Global pilot projects for hydrogen hubs are demonstrating the feasibility of integrating production, storage, and distribution at scale. These initiatives provide critical insights into technical challenges, scalability, and best practices for deploying hydrogen as a key energy vector. The following examines notable projects across regions, focusing on their design, operational hurdles, and lessons learned.

Europe has been a leader in hydrogen hub development, with the Netherlands’ NortH2 project serving as a prominent example. This initiative aims to produce green hydrogen using offshore wind power, with electrolyzers located near industrial demand centers. A key technical challenge has been managing intermittent renewable input while maintaining stable hydrogen output. The project has adopted buffer storage in salt caverns to balance supply and demand, a solution that may be replicable in other coastal regions with geological storage potential.
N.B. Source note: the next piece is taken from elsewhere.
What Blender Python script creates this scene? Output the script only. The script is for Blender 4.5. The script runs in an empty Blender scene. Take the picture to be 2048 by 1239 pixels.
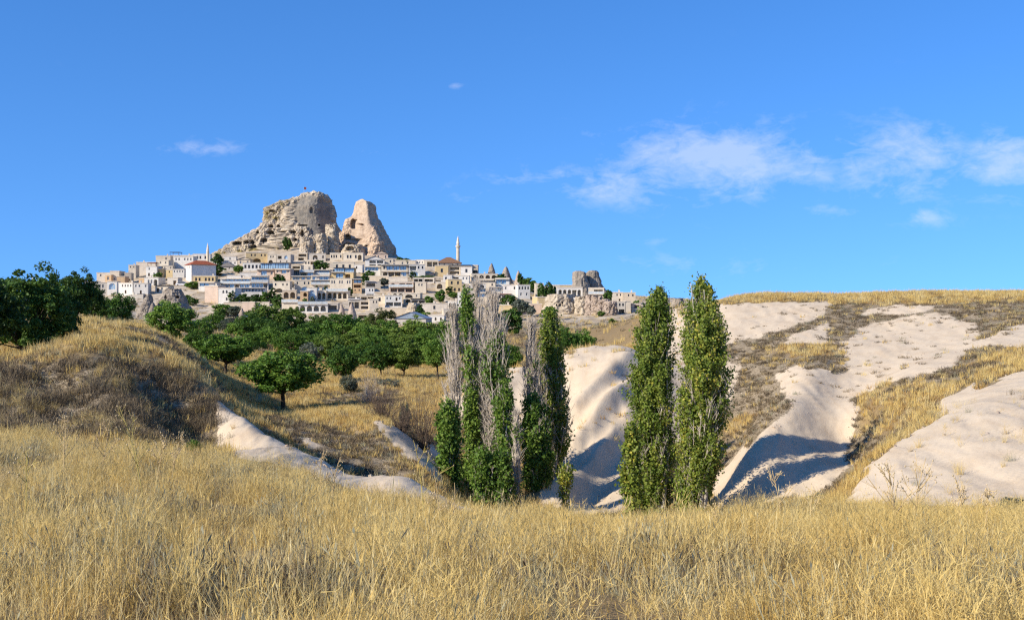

Scalability depends on expanding offshore wind capacity and optimizing electrolyzer efficiency under variable loads.

Germany’s Energiepark Mainz showcases integration of electrolysis with grid management. The facility uses proton exchange membrane (PEM) electrolyzers to convert surplus renewable electricity into hydrogen, which is then injected into local gas networks or used for mobility. One technical hurdle has been minimizing power conversion losses during electrolysis, with the project achieving efficiencies near 75% under optimal conditions. The hub’s success relies on dynamic operation strategies, adjusting hydrogen production in real time based on grid signals. This approach offers a model for regions with high renewable penetration and flexible industrial demand.

In the UK, the HyNet North West cluster focuses on decarbonizing industrial processes by coupling blue hydrogen production with carbon capture and storage (CCS). The hub repurposes existing natural gas infrastructure for hydrogen transport, reducing upfront costs. However, material compatibility issues have arisen due to hydrogen embrittlement in older pipelines, necessitating selective replacements and advanced monitoring. The project highlights the importance of phased infrastructure upgrades when transitioning from fossil fuels to hydrogen. Scalability is contingent on CCS reliability and public acceptance of subsurface storage.

Asia’s pilot hubs emphasize large-scale hydrogen trade potential. Japan’s Kobe Liquefied Hydrogen Terminal is pioneering import infrastructure for liquid hydrogen, with initial shipments from Australia. Handling cryogenic hydrogen at scale has required innovations in insulation and safety protocols to prevent boil-off losses during storage. The hub’s viability depends on reducing liquefaction energy demands, currently exceeding 30% of hydrogen’s energy content. Meanwhile, South Korea’s Ulsan Hydrogen Hub integrates byproduct hydrogen from petrochemical plants with fuel cell applications. Purification and compression have been technical bottlenecks, driving investments in membrane separation technologies.

Australia’s Hydrogen Energy Supply Chain (HESC) project tests end-to-end export logistics, converting brown coal into hydrogen with CCS for shipment to Japan. The hub has faced challenges in maintaining consistent hydrogen purity during liquefaction and transport, requiring stringent quality control measures. Land use conflicts have also emerged due to the project’s reliance on coal resources, underscoring the need for community engagement in hub siting. Scalability hinges on achieving cost parity with conventional hydrogen production methods while meeting emissions targets.

North America’s initiatives include the California Hydrogen Hub, which links renewable hydrogen production with refueling stations for heavy-duty transport. A critical lesson has been the importance of standardizing refueling protocols to ensure interoperability across vehicle manufacturers. The hub has also revealed gaps in workforce training for hydrogen handling, prompting the development of specialized certification programs. In Canada, the Alberta Hydrogen Hub leverages low-cost natural gas and CCS, with pilot-scale testing of hydrogen blending in natural gas turbines. Combustion stability and NOx emissions have required burner modifications, illustrating the need for equipment retrofits in existing power plants.

Common technical challenges across hubs include:
- Electrolyzer durability under variable operation
- Minimizing energy penalties for storage and transport
- Material degradation in hydrogen-rich environments

Scalability insights emphasize:
- Co-locating production with demand centers to minimize transport costs
- Modular infrastructure designs that allow incremental expansion
- Hybrid systems combining multiple production methods for resilience

Best practices identified:
- Early engagement with regulators to streamline permitting
- Real-time monitoring systems for leak detection and safety
- Flexible business models accommodating multiple end-use pathways

These pilot projects collectively demonstrate that hydrogen hubs are technically feasible but require tailored solutions based on local resources and demand patterns. The next phase will focus on scaling successful models while driving down costs through standardization and technological learning.